Global Office asked Kotler for his five top tips for marketing success.
1. Come in under the radar
"Building a brand is a roll-out process, not a drop everywhere in the world at one time. Do you know what the best selling imported beer is in the United States? It's Corona. Who would expect a beer from Mexico to be popular? The fact is it's a terrific beer. But they didn't just come to the U.S. and put it everywhere. They went to the cities with a Mexican population -- Los Angeles, Chicago, New York -- and then they put it in restaurants and stores there. The key to brand-building is to have something good that you roll-out in a very intelligent way. Maybe even invisibly for a while because you want to be under the radar screen of competitors."
2. Know your customer
"There are still too many CEOs who identify marketing with selling and advertising. But marketing has evolved to be not only product centered but customer centered. We are saying you've got to understand and choose the customers you want to serve. Don't just go after everyone. Define the target market carefully through segmentation and then really position yourself as different and as superior to that target market. Don't go into that target market if you're not superior.
"We are trying to make the case that it's much more important for a company to be customer-centric than product-centric. The same customer you have for product X, may be available for product Y and Z and so on. And you won't know that if you have separate product managers, each only concerned with selling his or her product."
3. Own your branding
"We are not in a state of competition anymore; we're in a state of hyper-competition. So people are desperately looking for handles -- functional features, emotional appeals -- that will draw people to their product. We should think of owning a word or a phrase that helps to build customer retention and loyalty. Look at how we buy the Mercedes because it's the best engineered car. We buy a BMW because it's the best driving performance. We buy the Volvo because it's the safest automobile. A lot of these companies lose that edge too, but they don't lose the impression."

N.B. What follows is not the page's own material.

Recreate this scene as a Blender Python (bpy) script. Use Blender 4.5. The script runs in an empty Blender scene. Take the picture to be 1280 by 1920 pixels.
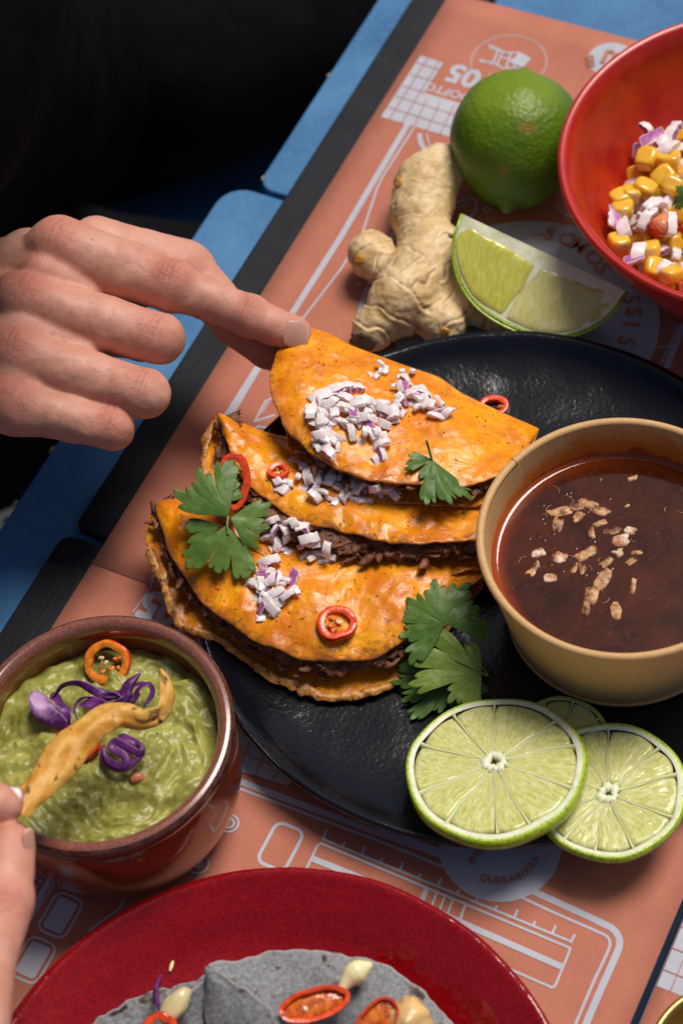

4. Stay ahead of the competition
"The worst thing is that if something works, your competitors are going to clone it and before you know it anything that you had as a differentiator is imitated by the others. So you're in the business of constant innovation. Constantly asking yourself, 'Three years from now, what will our differentiator be?'
"I had the CEO of a large company approach me and ask me to sign a copy of my book, which I always do, but this was a first edition from 1967. I looked at the book and I said I won't sign it. 'Why not?' he asked. I said, 'That book is from before there was the Internet. It has very little on branding, so I think it's useless.' At which point he said to me, 'Are you trying to sell me a new copy?' And I said, 'Yes, but it's not for my benefit-- I don't need the money." Markets change, so marketing has to change."
5. Make it an experience
"Once in a while we find someone having a whole new approach to a mature market. Starbucks is a very good example where coffee is coffee but they decided to sell it differently, put a higher price, make it good-tasting and make it an experience rather than just some coffee. In fact, I've heard that if Starbucks closed its shops, a lot of people would go crazy. They are in such a habit of going to the Starbucks before work, taking the coffee, and they'd become desperate otherwise.
"There's a big movement to say, 'we're not just adding services to our business and our product, we're actually trying to design an experience.' You'll see that language being used. We're in the experience design business."